Une mère irresponsable ! Vraiment ?

De la petite distance qui sépare l’hôpital du parking, je ne cessais de penser à ce que je venais d’apprendre. Un bruit de klaxons d’une voiture et des cris des gens me firent sursauter. Une camionnette allait percuter ma fille. Doux Jésus ! Je ne savais même pas à quel moment elle m’avait échappé ! Et puis des insultes pleuvaient de tous les côtés contre la maman irresponsable que j’étais. Qui étais-je pour les contredire ? Impossible de stopper mes larmes. Les propos des gens qui me taxaient de mère irresponsable venaient remuer le couteau dans la plaie

Igiti ntikigukora mu jisho kabiri

Arrivée à la maison, j’ai pris soin de m’enfermer dans la chambre pour une querelle avec mon Dieu.
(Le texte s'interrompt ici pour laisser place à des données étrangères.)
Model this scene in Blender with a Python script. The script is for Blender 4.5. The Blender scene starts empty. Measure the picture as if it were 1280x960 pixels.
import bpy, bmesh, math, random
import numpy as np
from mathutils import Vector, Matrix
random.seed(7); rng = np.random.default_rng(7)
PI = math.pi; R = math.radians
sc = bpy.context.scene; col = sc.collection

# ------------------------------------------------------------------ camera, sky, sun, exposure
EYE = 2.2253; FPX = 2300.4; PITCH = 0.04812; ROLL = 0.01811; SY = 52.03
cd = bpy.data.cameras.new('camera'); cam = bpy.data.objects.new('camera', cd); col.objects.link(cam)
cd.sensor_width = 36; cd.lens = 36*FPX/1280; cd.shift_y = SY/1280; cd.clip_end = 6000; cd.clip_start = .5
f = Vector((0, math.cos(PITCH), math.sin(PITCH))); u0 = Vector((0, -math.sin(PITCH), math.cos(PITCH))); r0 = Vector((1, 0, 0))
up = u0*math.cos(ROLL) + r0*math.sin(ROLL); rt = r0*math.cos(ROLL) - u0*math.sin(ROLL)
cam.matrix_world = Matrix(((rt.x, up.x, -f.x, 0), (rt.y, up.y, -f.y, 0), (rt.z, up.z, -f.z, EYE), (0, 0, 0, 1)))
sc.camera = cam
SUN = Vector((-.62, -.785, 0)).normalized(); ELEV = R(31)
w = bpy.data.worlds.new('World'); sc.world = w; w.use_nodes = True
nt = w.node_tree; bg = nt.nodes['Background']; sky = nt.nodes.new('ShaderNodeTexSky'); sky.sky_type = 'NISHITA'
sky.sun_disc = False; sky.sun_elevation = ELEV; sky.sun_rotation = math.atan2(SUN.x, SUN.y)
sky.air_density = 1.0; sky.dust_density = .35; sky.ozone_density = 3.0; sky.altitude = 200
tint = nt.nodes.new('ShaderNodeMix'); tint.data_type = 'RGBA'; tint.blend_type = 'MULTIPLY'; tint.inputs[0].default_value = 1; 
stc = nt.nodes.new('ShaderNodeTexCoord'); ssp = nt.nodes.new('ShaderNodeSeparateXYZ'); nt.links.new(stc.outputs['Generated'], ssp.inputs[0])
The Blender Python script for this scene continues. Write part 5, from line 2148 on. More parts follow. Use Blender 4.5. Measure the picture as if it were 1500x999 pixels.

J’ai fait un voyage dans l’enfance de la petite Kaze. J’ai pleuré comme un petit enfant tout en priant Dieu de me redonner du courage et la sagesse de prendre les bonnes décisions. Quand mon mari est arrivé à la maison, je lui ai parlé de tout, surtout, on a discuté sur le choix que le médecin nous avait exposé. Mais le choix était déjà clair. Comme des leaders de l’Église, que nous sommes, nous devions laisser la volonté de Dieu s’accomplir.

A huit mois de grossesse, nous avons déménagé vers Bujumbura pour être tout près d’un médecin spécialiste. Dieu merci, Kaze a mis au monde. Après, nous avons fait face à un dilemme ! Contraception ou pas ? Dans notre église, les contraceptifs tolérés sont les méthodes naturelles. Et ces dernières, ne sont pas adaptées pour ma petite Kaze qui ne sait même pas à quel moment elle a ses règles. J’ai pris le téléphone et appelé Papa Kaze pour l’informer que j’allais la mettre sous contraception. Il était réticent : « Je suis pasteur ! On doit prêcher par l’exemple ». « Oui, je sais. Moi-même, je suis maman Pasteur et alors ? Si c’est le seul péché qui peut sauver ma fille, ico caha ndacemeye », ai-je répondu. Le lendemain, je suis allée voir le médecin et on lui a mis un implant.